Keir Starmer has urged Labour MPs to stop thinking how to “rub out” Brexit and instead focus on how to get the best deal for Britain outside the EU.
Speaking to the Parliamentary Labour Party (PLP) on Monday night, the Shadow Brexit Secretary said that a second EU referendum couldn’t be held until 2021 at the earliest and even then would face “obvious” practical problems.
In what was seen by MPs as a hardening of his stance on a second vote, HuffPost can reveal that Starmer warned that Nigel Farage was probably backing a re-run because he thought Vote Leave would win again.
His remarks follow weeks of mixed messages from Labour over a new referendum, with Shadow Home Secretary Diane Abbott appearing to tell constituents she wanted one - but then insisted she had been misunderstood.
Deputy leader Tom Watson “you shouldn’t rule anything out”, and Jeremy Corbyn had appeared to imply the position had not been settled last year. The Labour leader this weekend insisted he was not “calling for” a re-run vote.
But Farage delighted former Remain campaigners by floating the idea last week, only to swiftly insist he didn’t ‘want’ a new vote.
With a high proportion of Labour members looking to keep the option open, several backbench MPs have pushed hard for the party to commit to give the public - and not just Parliament - a say over the final deal Theresa May hammers out with Brussels later this year.
Tony Blair said earlier this month that the country should have a chance to ‘think again’ about membership of the EU, either through a general election or new referendum.
Starmer was treated ‘respectfully’ by MPs as he updated them on Labour’s plans to vote against the EU (Withdrawal) Bill’s Third Reading due this week in the Commons.
The party will vote against the bill because its six tests - including the ‘exact same benefits’ of EU single market and customs union - will not by met by the Conservatives.
With the UK on course to leave the EU in March 2019, backbencher Wes Streeting and others quizzed him hard on issues such as a second referendum and EU trade.
“Turning to a second referendum, the first rule of thumb for me is that if Nigel Farage wants it be careful,” Starmer replied. “He’s not proposing it because he thinks he’s going to lose it.”
“I have always understood the reason why people argue for a second referendum because there was a sense of injustice [during the referendum campaign] that while ‘in’ was defined ‘out’ wasn’t defined.
“And on the ‘out’ page, people wrote a series of things that weren’t true such as £350 million for the NHS.

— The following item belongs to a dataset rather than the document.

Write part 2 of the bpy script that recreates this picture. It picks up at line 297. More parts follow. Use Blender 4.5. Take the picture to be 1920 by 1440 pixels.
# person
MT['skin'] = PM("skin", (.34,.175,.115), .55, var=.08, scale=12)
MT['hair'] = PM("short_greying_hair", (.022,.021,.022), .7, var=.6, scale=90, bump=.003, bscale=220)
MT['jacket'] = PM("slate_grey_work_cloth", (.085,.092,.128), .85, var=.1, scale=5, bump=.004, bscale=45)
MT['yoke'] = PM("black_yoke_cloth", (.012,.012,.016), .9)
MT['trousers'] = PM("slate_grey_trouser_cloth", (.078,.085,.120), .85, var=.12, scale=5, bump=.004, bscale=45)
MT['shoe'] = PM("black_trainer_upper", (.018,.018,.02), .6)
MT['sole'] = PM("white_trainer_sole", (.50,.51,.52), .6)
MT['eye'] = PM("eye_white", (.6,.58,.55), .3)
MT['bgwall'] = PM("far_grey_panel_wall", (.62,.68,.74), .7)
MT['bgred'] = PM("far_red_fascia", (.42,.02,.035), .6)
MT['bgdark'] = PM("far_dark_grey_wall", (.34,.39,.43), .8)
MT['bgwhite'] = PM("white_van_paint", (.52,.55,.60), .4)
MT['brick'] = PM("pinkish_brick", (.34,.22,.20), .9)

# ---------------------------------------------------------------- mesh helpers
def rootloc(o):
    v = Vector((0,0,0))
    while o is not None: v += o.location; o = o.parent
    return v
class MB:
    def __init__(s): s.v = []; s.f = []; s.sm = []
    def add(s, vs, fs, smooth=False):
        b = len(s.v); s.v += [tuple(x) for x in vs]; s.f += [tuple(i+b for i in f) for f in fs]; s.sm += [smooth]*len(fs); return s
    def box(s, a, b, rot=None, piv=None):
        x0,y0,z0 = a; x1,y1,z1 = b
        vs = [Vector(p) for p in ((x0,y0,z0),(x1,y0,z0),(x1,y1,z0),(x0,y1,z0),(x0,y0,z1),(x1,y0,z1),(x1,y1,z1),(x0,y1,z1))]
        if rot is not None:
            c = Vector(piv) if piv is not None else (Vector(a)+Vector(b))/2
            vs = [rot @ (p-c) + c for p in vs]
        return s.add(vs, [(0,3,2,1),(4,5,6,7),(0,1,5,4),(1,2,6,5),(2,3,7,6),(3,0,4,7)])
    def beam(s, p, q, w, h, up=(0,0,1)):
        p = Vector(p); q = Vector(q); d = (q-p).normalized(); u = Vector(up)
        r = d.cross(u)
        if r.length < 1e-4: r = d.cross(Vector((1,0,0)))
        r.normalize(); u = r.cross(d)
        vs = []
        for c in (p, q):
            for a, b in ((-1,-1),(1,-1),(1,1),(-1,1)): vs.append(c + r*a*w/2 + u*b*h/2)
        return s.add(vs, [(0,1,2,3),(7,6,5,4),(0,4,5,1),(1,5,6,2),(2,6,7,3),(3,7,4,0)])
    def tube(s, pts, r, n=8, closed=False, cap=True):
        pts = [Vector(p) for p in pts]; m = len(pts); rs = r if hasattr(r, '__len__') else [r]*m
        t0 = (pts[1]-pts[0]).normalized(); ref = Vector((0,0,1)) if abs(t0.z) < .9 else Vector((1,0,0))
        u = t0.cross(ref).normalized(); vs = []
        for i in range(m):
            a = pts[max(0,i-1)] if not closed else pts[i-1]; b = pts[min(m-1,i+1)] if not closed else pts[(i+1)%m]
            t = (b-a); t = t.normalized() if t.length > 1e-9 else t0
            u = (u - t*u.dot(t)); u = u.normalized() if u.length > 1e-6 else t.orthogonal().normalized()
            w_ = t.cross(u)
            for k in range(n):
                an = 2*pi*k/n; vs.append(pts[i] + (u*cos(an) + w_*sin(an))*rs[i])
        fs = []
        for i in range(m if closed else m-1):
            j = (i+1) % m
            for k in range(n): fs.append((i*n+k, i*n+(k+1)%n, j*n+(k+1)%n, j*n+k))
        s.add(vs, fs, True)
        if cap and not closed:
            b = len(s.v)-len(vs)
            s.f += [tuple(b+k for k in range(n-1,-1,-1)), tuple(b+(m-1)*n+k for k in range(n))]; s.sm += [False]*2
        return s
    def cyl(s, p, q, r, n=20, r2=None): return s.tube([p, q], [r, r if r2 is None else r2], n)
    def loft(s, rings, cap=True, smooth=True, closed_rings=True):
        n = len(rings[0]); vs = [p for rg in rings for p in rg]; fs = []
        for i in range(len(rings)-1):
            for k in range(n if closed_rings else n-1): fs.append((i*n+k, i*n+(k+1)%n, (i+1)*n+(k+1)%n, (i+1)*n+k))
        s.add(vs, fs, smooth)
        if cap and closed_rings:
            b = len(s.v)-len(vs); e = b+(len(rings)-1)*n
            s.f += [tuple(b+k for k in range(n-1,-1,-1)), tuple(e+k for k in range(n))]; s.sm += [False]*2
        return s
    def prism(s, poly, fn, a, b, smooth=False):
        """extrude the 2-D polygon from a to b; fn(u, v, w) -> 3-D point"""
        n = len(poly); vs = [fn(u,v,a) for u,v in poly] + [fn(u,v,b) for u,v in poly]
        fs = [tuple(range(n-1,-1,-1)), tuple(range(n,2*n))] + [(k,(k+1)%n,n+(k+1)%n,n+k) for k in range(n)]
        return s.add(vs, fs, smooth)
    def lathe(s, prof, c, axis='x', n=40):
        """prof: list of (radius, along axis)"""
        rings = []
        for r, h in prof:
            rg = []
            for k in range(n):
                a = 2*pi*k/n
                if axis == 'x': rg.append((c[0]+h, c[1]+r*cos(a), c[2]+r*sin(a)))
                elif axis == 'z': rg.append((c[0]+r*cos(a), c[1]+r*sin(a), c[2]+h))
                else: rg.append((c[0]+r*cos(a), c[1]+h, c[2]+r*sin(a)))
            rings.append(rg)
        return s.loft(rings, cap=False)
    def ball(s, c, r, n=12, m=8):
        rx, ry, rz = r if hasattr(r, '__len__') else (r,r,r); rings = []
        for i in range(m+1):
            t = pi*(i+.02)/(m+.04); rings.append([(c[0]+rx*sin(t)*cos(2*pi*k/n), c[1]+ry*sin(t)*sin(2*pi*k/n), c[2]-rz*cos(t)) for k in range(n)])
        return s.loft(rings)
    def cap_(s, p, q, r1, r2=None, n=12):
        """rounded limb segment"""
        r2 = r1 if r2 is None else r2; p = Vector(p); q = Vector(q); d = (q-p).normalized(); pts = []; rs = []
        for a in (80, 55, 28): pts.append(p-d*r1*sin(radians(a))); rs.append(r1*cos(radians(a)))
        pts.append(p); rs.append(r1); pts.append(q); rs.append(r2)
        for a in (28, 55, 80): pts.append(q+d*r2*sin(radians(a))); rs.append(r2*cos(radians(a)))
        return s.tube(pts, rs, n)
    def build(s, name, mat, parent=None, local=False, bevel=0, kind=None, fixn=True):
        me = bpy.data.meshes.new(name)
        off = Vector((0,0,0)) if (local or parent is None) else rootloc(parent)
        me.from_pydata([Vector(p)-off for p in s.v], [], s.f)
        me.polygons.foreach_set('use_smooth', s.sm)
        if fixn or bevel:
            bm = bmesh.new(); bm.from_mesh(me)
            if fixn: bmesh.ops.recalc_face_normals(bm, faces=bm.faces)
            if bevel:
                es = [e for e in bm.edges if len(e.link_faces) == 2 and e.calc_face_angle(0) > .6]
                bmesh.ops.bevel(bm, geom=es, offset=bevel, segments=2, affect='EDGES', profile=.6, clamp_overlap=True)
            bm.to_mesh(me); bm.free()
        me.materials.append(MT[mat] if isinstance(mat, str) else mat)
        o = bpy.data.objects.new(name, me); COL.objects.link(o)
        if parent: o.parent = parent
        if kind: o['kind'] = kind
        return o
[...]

“But there are a number of obvious difficulties [with a second referendum]. I don’t think we’re going to know what ‘out’ looks like at 2021 at the earliest.
“And therefore the only point you’ll be able to measure out is in several years’ time, but we will have exited the EU in 2019; and therefore ‘in’ is no longer an option.”
However, Starmer added that it wasn’t just the “practical problems people aren’t facing up to on a second referendum.”
“There is also something more fundamental than that.
“If we sit here as a party aspiring to govern then we have got to recognise that if we spend all that time looking back in grief about what many of us didn’t want to happen, thinking how do we rub it out then we are unable to do what we need to do which is to fight for the [final deal] that reflects what we stand for and that is right for Britain in the 21st century.
“It is a really important distinction: are we looking back in grief or looking forward to the challenge of the future.
“If we put all of our energy into calling for a second referendum we will stop the work we need to be doing which is why we have consistently said we’re not calling for a second referendum.”
One MP present said that “Keir carries enormous goodwill from us” but said his remarks “felt like a real hardening of the frontbench position”.
Late last year, Corbyn told a European Socialist Party conference that Labour has “not made any decision on a second referendum.”
On Sunday, he told Robert Peston that he was “not supporting or calling for” a second referendum, although he did want MPs to have a ‘meaningful vote’ on the final Brexit deal May produces.
Starmer said in December: “Things are moving so fast it’s hard to know what’s going to come next, but we are not calling for a second referendum.”